WHAT YOU NEED TO DO.
With pictures left out, retype the lines from the start of the records through the one that contains "R = math.radians".

Scene script records
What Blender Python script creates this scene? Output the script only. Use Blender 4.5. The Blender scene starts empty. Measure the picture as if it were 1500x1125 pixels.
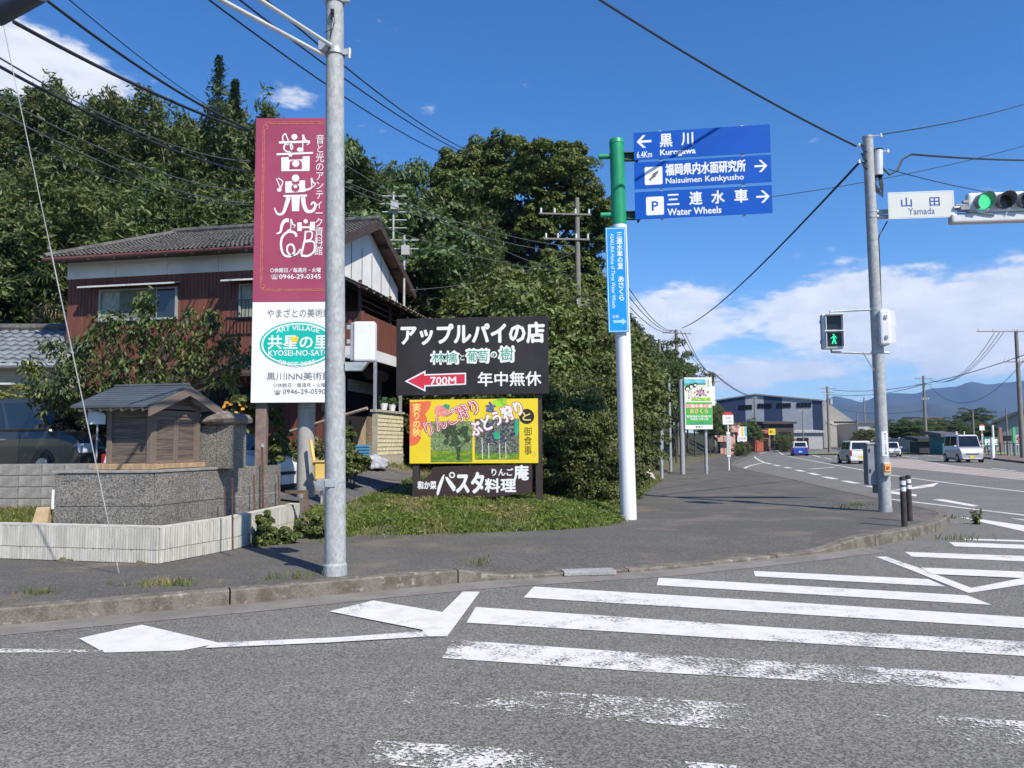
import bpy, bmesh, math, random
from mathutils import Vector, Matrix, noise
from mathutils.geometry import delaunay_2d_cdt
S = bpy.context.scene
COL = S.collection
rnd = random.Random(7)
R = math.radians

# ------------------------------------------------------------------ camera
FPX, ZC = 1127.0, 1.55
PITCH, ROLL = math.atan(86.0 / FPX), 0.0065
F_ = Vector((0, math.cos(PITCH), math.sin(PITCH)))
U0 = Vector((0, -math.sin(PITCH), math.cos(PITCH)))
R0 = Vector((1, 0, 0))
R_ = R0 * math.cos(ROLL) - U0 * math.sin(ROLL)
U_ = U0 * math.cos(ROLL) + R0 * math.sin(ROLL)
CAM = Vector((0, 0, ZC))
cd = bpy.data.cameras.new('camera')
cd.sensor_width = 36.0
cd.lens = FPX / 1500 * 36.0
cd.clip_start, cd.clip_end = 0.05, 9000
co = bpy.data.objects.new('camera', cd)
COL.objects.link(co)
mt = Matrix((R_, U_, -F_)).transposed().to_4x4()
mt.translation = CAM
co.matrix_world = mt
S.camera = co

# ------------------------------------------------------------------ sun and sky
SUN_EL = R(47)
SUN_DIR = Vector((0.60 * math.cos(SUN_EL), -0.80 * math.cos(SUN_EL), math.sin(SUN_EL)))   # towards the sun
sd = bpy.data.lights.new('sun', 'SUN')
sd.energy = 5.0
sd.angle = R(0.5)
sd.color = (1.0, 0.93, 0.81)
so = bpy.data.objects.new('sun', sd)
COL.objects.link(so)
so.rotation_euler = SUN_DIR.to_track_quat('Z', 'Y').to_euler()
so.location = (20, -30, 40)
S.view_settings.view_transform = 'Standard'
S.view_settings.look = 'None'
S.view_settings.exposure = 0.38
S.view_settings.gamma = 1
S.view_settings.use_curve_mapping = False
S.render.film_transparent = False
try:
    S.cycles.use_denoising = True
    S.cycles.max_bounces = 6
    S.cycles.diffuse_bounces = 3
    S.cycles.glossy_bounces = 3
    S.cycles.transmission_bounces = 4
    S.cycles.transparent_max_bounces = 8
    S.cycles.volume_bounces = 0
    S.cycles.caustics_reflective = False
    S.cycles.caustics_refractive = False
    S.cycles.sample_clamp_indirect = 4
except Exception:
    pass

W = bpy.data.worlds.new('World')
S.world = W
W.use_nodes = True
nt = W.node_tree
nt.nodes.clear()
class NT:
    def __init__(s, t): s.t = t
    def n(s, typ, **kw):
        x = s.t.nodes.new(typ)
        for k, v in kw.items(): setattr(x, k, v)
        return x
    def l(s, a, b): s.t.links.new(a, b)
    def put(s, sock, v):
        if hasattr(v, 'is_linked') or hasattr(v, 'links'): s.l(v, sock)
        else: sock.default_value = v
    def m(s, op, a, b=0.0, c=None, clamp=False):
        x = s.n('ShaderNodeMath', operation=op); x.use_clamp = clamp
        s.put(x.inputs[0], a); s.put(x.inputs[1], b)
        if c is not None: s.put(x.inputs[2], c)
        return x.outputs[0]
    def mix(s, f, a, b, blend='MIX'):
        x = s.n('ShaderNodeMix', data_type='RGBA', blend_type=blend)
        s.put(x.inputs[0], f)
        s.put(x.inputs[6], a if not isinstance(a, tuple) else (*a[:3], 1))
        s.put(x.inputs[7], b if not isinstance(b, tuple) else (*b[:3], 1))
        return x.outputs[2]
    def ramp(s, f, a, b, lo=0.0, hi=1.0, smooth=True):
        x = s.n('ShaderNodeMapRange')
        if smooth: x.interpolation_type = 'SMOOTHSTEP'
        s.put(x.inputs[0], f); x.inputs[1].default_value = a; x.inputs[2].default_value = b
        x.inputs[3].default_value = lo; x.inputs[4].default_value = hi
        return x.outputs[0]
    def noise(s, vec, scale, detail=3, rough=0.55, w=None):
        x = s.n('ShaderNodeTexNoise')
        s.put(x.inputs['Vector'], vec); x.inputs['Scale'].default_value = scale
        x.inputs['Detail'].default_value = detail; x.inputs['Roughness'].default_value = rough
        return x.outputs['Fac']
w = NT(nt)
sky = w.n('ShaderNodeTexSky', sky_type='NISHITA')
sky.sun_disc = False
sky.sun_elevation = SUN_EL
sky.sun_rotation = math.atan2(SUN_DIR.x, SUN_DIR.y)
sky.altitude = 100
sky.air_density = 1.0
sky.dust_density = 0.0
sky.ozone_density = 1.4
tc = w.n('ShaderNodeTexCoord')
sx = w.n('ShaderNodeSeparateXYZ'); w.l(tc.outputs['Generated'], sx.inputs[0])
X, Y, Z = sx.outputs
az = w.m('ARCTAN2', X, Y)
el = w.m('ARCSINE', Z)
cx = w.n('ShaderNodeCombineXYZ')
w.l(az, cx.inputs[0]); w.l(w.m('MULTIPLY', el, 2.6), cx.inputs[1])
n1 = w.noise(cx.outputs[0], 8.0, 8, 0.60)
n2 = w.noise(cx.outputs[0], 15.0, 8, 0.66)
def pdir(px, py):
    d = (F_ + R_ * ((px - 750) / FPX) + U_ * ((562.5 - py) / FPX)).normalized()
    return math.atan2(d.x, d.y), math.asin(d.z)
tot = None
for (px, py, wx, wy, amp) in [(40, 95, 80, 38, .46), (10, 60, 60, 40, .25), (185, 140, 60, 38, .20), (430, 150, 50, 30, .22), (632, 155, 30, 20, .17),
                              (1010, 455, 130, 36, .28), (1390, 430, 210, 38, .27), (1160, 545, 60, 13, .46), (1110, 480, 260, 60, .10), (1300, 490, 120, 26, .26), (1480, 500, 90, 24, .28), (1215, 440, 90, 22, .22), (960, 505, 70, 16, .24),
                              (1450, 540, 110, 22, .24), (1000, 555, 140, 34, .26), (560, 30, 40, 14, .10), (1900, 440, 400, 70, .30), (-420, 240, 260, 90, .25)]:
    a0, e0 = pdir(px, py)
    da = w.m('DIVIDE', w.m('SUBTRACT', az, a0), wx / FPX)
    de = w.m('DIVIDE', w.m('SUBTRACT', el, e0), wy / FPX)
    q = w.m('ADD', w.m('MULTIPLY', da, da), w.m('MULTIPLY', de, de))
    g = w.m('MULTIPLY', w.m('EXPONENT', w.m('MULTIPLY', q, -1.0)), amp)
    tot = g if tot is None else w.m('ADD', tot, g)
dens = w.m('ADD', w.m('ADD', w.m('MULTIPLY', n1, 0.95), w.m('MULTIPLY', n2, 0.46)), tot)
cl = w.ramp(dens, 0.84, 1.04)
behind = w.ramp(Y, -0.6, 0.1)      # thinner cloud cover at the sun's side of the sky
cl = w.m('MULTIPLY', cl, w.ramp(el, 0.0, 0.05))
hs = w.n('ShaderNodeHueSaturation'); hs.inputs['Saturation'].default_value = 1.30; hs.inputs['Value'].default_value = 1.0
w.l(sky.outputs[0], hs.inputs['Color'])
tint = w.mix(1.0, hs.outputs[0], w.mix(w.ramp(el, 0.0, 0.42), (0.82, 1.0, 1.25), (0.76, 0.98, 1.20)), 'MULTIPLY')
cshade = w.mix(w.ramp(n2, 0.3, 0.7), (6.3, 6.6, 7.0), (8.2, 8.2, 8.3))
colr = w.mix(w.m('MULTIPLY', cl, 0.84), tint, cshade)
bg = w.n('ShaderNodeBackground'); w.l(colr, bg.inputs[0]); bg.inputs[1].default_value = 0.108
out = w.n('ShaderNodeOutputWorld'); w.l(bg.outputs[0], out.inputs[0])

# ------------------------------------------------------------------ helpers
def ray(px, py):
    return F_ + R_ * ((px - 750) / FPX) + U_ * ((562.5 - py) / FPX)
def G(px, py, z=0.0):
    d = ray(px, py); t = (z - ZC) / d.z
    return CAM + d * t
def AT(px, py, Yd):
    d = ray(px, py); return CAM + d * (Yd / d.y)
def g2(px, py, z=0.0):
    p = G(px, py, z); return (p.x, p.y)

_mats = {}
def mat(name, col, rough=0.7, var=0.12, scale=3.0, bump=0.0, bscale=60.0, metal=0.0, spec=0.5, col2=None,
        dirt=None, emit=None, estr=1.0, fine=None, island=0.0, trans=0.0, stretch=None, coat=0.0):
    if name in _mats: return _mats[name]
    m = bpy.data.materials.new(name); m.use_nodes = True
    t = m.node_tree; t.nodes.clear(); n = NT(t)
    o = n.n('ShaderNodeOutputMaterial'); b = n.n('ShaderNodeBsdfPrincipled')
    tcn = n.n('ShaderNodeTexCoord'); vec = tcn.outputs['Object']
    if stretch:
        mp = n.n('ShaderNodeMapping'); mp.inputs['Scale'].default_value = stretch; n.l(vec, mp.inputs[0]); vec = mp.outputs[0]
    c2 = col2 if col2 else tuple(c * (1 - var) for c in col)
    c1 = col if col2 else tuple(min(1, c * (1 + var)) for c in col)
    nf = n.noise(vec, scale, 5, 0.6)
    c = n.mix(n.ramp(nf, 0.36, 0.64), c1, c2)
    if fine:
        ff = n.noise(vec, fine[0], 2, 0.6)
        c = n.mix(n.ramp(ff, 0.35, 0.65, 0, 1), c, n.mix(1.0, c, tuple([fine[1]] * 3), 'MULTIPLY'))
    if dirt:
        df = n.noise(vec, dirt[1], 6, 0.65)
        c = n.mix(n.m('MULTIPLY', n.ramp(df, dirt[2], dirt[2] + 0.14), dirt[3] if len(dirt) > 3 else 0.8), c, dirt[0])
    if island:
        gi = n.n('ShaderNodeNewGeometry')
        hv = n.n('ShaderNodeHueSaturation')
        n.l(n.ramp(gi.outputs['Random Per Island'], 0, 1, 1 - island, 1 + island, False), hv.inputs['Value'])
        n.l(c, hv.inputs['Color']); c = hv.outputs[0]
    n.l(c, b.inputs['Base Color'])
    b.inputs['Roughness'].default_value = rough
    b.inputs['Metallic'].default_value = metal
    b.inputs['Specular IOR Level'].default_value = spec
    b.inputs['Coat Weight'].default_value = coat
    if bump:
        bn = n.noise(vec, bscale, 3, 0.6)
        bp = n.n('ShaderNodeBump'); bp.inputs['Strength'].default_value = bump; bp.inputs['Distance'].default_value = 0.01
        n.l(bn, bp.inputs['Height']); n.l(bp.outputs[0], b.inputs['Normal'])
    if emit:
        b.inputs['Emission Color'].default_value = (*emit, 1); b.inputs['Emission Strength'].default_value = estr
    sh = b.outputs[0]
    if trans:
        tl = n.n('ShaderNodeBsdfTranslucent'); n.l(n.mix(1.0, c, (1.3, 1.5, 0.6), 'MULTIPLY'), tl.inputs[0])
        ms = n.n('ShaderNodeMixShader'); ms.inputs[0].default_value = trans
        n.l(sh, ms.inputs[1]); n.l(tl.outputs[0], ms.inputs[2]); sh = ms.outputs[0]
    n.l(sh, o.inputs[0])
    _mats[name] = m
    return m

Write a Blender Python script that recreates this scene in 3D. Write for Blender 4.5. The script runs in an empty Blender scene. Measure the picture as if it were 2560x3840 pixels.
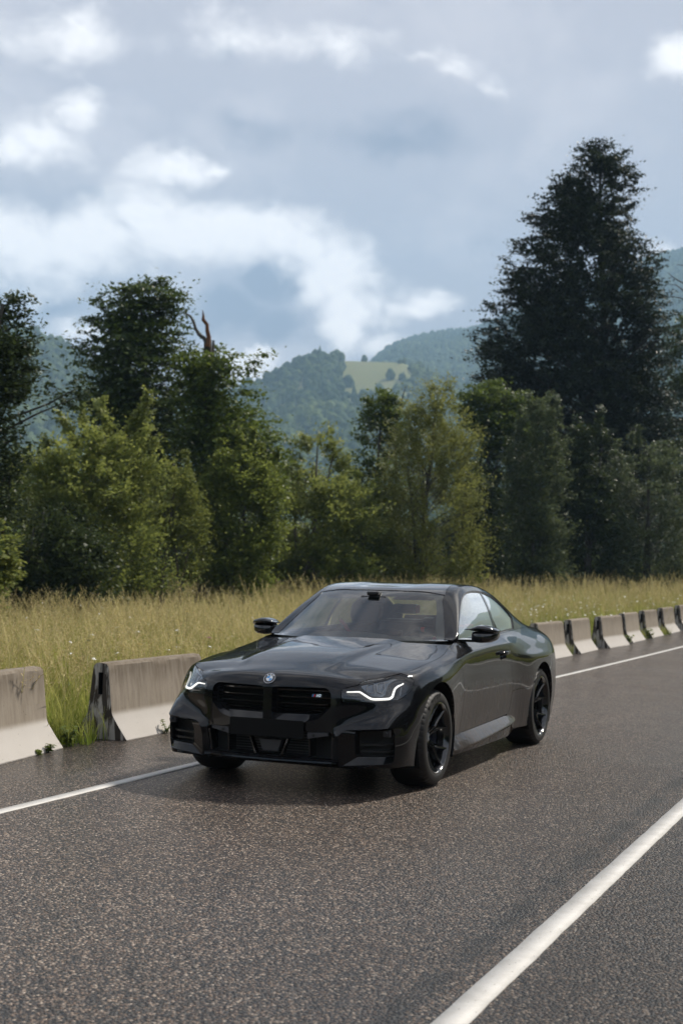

THE RESPONSE.
What Blender Python script creates this scene? Output the script only. Use Blender 4.5. The Blender scene starts empty. Measure the picture as if it were 1500x1125 pixels.
import bpy, bmesh, math, random
from mathutils import Vector, Matrix, noise
from mathutils.geometry import delaunay_2d_cdt
S = bpy.context.scene
COL = S.collection
rnd = random.Random(7)
R = math.radians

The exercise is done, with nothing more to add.